The teachers’ union called off a strike last October after a last-ditch conciliation meeting with the Education Ministry.

This followed disagreement over a proposal to tie teachers’ warrants to continuous assessment in proposed changes to the Education Act. The meeting between the two sides had also led to agreement on clauses regarding school licences, board structures and security.

Then, last week, the union reiterated its appeal for security guards to be stationed at all schools after presenting survey results about aggression incidents. Nine out of 10 of the 183 teachers who spoke to the union said they had experienced aggression at their school over the past two years.

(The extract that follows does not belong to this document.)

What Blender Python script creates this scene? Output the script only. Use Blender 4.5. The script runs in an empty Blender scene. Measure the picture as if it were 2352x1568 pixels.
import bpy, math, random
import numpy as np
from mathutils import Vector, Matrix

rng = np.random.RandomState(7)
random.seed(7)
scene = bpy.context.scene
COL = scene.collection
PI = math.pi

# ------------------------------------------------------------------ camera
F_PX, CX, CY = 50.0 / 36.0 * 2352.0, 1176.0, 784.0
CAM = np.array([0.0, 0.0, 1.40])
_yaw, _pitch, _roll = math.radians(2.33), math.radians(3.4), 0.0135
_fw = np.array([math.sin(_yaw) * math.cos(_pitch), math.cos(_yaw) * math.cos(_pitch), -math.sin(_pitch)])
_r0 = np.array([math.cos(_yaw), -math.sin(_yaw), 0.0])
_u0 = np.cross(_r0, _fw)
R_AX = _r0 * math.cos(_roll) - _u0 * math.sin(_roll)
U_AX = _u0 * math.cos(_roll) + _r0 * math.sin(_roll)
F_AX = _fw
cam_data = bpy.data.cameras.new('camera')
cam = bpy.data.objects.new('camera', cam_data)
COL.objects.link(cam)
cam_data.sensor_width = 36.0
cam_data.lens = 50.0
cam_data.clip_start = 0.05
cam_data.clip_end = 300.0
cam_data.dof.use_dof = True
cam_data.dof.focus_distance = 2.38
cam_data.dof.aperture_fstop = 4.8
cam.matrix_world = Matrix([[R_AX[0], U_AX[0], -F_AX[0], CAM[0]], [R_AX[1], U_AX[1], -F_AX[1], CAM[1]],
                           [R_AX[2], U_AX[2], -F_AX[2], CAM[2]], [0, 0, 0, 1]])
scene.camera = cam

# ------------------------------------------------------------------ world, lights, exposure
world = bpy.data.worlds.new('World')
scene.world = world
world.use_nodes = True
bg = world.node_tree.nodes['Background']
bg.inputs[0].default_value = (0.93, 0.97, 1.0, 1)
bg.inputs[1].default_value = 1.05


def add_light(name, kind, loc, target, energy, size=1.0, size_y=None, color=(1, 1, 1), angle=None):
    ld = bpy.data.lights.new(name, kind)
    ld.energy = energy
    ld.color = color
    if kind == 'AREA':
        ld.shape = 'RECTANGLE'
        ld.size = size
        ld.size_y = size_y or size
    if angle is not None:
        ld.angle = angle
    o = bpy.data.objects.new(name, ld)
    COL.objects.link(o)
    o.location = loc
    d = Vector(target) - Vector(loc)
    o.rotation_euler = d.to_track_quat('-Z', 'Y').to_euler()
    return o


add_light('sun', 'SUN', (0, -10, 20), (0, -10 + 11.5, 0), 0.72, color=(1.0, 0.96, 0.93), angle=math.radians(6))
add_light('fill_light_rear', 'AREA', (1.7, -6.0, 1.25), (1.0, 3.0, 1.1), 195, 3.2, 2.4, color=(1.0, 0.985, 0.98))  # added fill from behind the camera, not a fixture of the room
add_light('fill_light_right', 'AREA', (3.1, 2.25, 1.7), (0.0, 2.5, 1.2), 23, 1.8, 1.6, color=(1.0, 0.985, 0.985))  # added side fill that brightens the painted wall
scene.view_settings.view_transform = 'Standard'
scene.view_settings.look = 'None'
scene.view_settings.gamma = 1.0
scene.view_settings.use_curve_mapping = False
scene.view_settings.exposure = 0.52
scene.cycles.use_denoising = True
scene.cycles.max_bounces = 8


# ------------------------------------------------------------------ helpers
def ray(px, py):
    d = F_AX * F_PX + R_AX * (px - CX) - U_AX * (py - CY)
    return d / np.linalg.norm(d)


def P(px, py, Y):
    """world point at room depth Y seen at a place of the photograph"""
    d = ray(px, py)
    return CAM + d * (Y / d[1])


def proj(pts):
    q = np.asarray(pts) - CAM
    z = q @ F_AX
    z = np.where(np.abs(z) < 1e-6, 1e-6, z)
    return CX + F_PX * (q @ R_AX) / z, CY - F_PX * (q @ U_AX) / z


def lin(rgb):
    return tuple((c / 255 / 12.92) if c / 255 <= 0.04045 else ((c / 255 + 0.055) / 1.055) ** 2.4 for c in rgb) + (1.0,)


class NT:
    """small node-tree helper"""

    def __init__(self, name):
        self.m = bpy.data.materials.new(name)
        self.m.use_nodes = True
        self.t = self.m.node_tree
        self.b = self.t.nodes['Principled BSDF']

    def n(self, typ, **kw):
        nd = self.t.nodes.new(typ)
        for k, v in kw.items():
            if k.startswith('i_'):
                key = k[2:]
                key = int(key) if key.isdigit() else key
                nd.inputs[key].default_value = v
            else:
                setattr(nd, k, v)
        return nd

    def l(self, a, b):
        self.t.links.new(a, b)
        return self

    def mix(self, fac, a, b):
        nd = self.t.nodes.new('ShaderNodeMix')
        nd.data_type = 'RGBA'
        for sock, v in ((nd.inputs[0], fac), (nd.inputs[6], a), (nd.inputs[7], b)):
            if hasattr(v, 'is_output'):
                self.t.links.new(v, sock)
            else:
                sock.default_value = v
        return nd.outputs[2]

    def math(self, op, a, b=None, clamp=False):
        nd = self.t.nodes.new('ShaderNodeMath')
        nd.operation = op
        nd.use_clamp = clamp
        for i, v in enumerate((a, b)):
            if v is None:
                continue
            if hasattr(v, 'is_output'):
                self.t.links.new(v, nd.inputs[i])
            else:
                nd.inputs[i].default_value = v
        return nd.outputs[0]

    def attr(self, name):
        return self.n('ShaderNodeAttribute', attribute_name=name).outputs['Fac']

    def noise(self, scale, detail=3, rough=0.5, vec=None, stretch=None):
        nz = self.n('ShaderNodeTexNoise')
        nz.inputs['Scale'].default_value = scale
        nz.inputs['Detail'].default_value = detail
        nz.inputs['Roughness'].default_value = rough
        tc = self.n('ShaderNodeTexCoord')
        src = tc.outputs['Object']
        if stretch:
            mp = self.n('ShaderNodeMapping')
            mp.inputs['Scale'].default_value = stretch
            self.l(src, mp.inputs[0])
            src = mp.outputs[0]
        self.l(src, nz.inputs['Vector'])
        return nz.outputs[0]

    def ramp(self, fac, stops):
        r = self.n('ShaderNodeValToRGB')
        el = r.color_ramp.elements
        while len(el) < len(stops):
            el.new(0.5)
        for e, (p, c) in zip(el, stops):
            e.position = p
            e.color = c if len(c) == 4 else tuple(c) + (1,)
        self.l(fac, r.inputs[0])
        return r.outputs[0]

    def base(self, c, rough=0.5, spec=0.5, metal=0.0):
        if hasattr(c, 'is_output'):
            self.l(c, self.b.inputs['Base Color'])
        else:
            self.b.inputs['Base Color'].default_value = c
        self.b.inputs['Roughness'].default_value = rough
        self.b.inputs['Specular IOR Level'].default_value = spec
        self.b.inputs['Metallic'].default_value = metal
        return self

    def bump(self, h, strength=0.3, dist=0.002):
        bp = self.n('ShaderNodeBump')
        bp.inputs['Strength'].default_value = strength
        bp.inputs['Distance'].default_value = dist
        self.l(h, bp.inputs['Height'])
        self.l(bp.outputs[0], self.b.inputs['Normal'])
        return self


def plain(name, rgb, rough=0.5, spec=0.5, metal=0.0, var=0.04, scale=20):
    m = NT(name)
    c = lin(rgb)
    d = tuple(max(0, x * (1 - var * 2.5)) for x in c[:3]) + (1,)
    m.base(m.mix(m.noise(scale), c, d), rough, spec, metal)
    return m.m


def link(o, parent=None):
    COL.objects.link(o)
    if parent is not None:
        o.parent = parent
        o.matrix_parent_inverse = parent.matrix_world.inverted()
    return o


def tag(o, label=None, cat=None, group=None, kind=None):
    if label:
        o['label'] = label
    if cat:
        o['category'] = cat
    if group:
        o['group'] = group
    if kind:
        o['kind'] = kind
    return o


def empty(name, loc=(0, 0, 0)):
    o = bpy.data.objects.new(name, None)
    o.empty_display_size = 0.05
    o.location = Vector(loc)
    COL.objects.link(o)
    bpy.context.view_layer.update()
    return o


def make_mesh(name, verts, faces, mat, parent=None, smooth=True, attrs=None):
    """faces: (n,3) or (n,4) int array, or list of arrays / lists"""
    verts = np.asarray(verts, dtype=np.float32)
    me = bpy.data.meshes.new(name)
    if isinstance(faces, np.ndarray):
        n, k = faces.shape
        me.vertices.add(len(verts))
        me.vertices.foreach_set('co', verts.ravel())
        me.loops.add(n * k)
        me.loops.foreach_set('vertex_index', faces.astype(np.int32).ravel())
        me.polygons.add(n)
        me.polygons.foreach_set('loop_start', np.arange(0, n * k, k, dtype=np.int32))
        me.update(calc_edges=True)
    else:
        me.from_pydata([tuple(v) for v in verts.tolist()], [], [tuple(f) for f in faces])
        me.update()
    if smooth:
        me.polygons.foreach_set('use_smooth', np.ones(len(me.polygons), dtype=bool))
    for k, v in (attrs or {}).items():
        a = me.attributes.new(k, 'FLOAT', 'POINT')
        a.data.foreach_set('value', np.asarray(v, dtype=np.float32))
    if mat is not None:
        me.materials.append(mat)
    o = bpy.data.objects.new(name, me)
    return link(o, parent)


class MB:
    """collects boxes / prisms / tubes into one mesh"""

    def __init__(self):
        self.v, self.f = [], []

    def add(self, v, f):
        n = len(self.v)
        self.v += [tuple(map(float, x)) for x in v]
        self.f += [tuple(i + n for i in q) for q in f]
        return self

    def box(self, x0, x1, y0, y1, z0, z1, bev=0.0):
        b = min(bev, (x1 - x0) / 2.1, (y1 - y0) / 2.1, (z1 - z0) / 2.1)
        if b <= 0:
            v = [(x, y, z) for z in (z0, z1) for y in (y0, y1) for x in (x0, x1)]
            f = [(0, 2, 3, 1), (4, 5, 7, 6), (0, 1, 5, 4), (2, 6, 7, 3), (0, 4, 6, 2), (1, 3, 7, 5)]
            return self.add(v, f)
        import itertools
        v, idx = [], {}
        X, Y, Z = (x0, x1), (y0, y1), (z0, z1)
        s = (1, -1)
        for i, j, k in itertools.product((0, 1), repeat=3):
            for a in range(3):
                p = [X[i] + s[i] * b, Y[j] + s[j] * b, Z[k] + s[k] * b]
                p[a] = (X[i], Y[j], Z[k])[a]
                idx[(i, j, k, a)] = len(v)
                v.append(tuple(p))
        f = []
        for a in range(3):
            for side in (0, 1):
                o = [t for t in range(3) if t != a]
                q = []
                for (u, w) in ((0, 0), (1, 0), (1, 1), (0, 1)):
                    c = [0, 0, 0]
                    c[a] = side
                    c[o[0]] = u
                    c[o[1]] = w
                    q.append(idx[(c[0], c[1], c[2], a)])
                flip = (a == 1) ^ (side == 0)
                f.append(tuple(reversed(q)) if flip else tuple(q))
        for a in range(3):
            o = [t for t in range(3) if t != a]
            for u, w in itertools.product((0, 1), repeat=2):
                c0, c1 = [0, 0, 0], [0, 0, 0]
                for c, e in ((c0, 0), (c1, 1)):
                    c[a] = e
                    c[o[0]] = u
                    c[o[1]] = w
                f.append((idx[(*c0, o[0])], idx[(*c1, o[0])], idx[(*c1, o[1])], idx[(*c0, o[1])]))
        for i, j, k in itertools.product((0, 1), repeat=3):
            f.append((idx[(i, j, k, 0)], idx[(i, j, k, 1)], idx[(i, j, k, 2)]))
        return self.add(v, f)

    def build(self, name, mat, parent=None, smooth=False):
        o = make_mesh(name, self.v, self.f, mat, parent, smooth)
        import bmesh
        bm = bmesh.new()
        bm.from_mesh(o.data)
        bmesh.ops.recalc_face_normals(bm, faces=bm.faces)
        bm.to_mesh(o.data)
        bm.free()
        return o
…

Education Minister Evarist Bartolo told the Times of Malta that even one case a day was worrying and the authorities would never protect anybody who verbally or physically attacked educators or school staff.

However, he did not believe there should be a security guard at every school, arguing that security needs varied. These included CCTV systems or people who specifically helped out with security issues.

Yet, the Education Ministry spokeswoman told this newspaper security guards would be engaged and security systems would be stepped up in all State schools.

A sum of €280,000 allocated in the last Budget to cover security at schools demonstrated the government’s commitment and ensured it would never tolerate violence against any educator or school employee, she said.